What is being asked :: Using the data below, repeat all of it precisely.

/---

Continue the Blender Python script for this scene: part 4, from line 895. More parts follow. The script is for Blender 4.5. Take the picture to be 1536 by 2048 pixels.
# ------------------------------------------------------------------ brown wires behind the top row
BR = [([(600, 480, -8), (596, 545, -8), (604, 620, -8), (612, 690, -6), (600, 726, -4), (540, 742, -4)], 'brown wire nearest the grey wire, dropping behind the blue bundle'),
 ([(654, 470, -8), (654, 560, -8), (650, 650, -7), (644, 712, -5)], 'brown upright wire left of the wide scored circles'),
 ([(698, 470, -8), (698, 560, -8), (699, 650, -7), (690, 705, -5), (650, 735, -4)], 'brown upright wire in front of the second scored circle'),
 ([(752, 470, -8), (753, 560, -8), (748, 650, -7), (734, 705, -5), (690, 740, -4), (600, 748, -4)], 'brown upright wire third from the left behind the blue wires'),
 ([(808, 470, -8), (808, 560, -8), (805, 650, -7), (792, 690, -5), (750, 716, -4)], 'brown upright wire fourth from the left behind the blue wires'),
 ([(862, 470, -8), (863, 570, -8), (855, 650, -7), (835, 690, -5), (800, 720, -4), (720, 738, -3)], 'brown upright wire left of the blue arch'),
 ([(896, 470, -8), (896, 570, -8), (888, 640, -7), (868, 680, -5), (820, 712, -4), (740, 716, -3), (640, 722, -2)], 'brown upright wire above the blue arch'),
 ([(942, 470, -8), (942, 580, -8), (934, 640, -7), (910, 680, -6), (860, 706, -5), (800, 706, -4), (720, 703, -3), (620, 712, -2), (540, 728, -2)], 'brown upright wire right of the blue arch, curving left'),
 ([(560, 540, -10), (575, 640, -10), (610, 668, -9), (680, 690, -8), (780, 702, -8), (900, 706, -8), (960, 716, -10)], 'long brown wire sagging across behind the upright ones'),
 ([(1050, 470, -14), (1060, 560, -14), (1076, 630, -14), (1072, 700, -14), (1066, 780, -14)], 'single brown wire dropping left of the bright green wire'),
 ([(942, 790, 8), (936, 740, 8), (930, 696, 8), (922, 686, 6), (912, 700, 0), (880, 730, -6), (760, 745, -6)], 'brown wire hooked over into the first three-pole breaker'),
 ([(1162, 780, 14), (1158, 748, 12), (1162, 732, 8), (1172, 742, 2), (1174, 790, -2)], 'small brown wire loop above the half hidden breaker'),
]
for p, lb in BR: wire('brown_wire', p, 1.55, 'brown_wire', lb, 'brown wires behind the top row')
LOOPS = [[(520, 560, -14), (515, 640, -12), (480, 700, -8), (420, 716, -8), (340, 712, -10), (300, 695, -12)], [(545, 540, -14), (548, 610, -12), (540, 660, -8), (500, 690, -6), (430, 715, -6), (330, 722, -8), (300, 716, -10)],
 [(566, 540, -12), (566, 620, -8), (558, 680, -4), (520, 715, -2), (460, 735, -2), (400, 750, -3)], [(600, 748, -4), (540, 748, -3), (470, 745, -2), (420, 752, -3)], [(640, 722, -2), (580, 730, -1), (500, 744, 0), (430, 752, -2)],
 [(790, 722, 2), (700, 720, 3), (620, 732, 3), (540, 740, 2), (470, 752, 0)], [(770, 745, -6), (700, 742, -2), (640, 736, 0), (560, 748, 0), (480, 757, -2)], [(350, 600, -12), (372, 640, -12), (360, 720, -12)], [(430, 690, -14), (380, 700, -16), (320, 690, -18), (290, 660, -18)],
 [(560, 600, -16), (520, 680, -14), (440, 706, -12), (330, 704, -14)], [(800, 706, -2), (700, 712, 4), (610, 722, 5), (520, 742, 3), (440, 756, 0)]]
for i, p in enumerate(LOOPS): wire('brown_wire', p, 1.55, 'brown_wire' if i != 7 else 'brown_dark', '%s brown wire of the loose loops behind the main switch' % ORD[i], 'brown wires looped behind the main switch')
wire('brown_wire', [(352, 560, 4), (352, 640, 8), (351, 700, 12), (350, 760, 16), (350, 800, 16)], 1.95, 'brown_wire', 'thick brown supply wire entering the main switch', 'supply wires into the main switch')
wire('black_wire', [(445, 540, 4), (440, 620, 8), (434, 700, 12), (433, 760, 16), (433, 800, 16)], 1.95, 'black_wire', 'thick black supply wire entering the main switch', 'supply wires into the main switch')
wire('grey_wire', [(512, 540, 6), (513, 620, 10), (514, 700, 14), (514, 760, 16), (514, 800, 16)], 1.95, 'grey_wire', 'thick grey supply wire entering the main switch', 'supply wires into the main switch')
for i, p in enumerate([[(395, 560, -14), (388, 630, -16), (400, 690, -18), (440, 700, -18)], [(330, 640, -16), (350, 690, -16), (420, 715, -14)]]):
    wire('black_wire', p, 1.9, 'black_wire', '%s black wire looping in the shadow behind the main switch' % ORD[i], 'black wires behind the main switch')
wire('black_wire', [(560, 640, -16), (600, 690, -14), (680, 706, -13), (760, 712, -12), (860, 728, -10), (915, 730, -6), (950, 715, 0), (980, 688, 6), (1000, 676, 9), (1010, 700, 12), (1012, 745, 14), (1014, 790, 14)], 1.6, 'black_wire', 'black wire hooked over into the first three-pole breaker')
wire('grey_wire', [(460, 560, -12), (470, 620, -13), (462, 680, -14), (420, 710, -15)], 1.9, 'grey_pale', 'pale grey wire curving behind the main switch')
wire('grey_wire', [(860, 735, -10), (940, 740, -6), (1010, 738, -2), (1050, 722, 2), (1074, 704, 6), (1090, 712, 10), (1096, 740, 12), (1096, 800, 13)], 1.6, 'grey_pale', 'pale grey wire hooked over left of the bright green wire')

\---

Answer to this exercise ::
Continue the Blender Python script for this scene: part 4, from line 895. More parts follow. The script is for Blender 4.5. Take the picture to be 1536 by 2048 pixels.
# ------------------------------------------------------------------ brown wires behind the top row
BR = [([(600, 480, -8), (596, 545, -8), (604, 620, -8), (612, 690, -6), (600, 726, -4), (540, 742, -4)], 'brown wire nearest the grey wire, dropping behind the blue bundle'),
 ([(654, 470, -8), (654, 560, -8), (650, 650, -7), (644, 712, -5)], 'brown upright wire left of the wide scored circles'),
 ([(698, 470, -8), (698, 560, -8), (699, 650, -7), (690, 705, -5), (650, 735, -4)], 'brown upright wire in front of the second scored circle'),
 ([(752, 470, -8), (753, 560, -8), (748, 650, -7), (734, 705, -5), (690, 740, -4), (600, 748, -4)], 'brown upright wire third from the left behind the blue wires'),
 ([(808, 470, -8), (808, 560, -8), (805, 650, -7), (792, 690, -5), (750, 716, -4)], 'brown upright wire fourth from the left behind the blue wires'),
 ([(862, 470, -8), (863, 570, -8), (855, 650, -7), (835, 690, -5), (800, 720, -4), (720, 738, -3)], 'brown upright wire left of the blue arch'),
 ([(896, 470, -8), (896, 570, -8), (888, 640, -7), (868, 680, -5), (820, 712, -4), (740, 716, -3), (640, 722, -2)], 'brown upright wire above the blue arch'),
 ([(942, 470, -8), (942, 580, -8), (934, 640, -7), (910, 680, -6), (860, 706, -5), (800, 706, -4), (720, 703, -3), (620, 712, -2), (540, 728, -2)], 'brown upright wire right of the blue arch, curving left'),
 ([(560, 540, -10), (575, 640, -10), (610, 668, -9), (680, 690, -8), (780, 702, -8), (900, 706, -8), (960, 716, -10)], 'long brown wire sagging across behind the upright ones'),
 ([(1050, 470, -14), (1060, 560, -14), (1076, 630, -14), (1072, 700, -14), (1066, 780, -14)], 'single brown wire dropping left of the bright green wire'),
 ([(942, 790, 8), (936, 740, 8), (930, 696, 8), (922, 686, 6), (912, 700, 0), (880, 730, -6), (760, 745, -6)], 'brown wire hooked over into the first three-pole breaker'),
 ([(1162, 780, 14), (1158, 748, 12), (1162, 732, 8), (1172, 742, 2), (1174, 790, -2)], 'small brown wire loop above the half hidden breaker'),
]
for p, lb in BR: wire('brown_wire', p, 1.55, 'brown_wire', lb, 'brown wires behind the top row')
LOOPS = [[(520, 560, -14), (515, 640, -12), (480, 700, -8), (420, 716, -8), (340, 712, -10), (300, 695, -12)], [(545, 540, -14), (548, 610, -12), (540, 660, -8), (500, 690, -6), (430, 715, -6), (330, 722, -8), (300, 716, -10)],
 [(566, 540, -12), (566, 620, -8), (558, 680, -4), (520, 715, -2), (460, 735, -2), (400, 750, -3)], [(600, 748, -4), (540, 748, -3), (470, 745, -2), (420, 752, -3)], [(640, 722, -2), (580, 730, -1), (500, 744, 0), (430, 752, -2)],
 [(790, 722, 2), (700, 720, 3), (620, 732, 3), (540, 740, 2), (470, 752, 0)], [(770, 745, -6), (700, 742, -2), (640, 736, 0), (560, 748, 0), (480, 757, -2)], [(350, 600, -12), (372, 640, -12), (360, 720, -12)], [(430, 690, -14), (380, 700, -16), (320, 690, -18), (290, 660, -18)],
 [(560, 600, -16), (520, 680, -14), (440, 706, -12), (330, 704, -14)], [(800, 706, -2), (700, 712, 4), (610, 722, 5), (520, 742, 3), (440, 756, 0)]]
for i, p in enumerate(LOOPS): wire('brown_wire', p, 1.55, 'brown_wire' if i != 7 else 'brown_dark', '%s brown wire of the loose loops behind the main switch' % ORD[i], 'brown wires looped behind the main switch')
wire('brown_wire', [(352, 560, 4), (352, 640, 8), (351, 700, 12), (350, 760, 16), (350, 800, 16)], 1.95, 'brown_wire', 'thick brown supply wire entering the main switch', 'supply wires into the main switch')
wire('black_wire', [(445, 540, 4), (440, 620, 8), (434, 700, 12), (433, 760, 16), (433, 800, 16)], 1.95, 'black_wire', 'thick black supply wire entering the main switch', 'supply wires into the main switch')
wire('grey_wire', [(512, 540, 6), (513, 620, 10), (514, 700, 14), (514, 760, 16), (514, 800, 16)], 1.95, 'grey_wire', 'thick grey supply wire entering the main switch', 'supply wires into the main switch')
for i, p in enumerate([[(395, 560, -14), (388, 630, -16), (400, 690, -18), (440, 700, -18)], [(330, 640, -16), (350, 690, -16), (420, 715, -14)]]):
    wire('black_wire', p, 1.9, 'black_wire', '%s black wire looping in the shadow behind the main switch' % ORD[i], 'black wires behind the main switch')
wire('black_wire', [(560, 640, -16), (600, 690, -14), (680, 706, -13), (760, 712, -12), (860, 728, -10), (915, 730, -6), (950, 715, 0), (980, 688, 6), (1000, 676, 9), (1010, 700, 12), (1012, 745, 14), (1014, 790, 14)], 1.6, 'black_wire', 'black wire hooked over into the first three-pole breaker')
wire('grey_wire', [(460, 560, -12), (470, 620, -13), (462, 680, -14), (420, 710, -15)], 1.9, 'grey_pale', 'pale grey wire curving behind the main switch')
wire('grey_wire', [(860, 735, -10), (940, 740, -6), (1010, 738, -2), (1050, 722, 2), (1074, 704, 6), (1090, 712, 10), (1096, 740, 12), (1096, 800, 13)], 1.6, 'grey_pale', 'pale grey wire hooked over left of the bright green wire')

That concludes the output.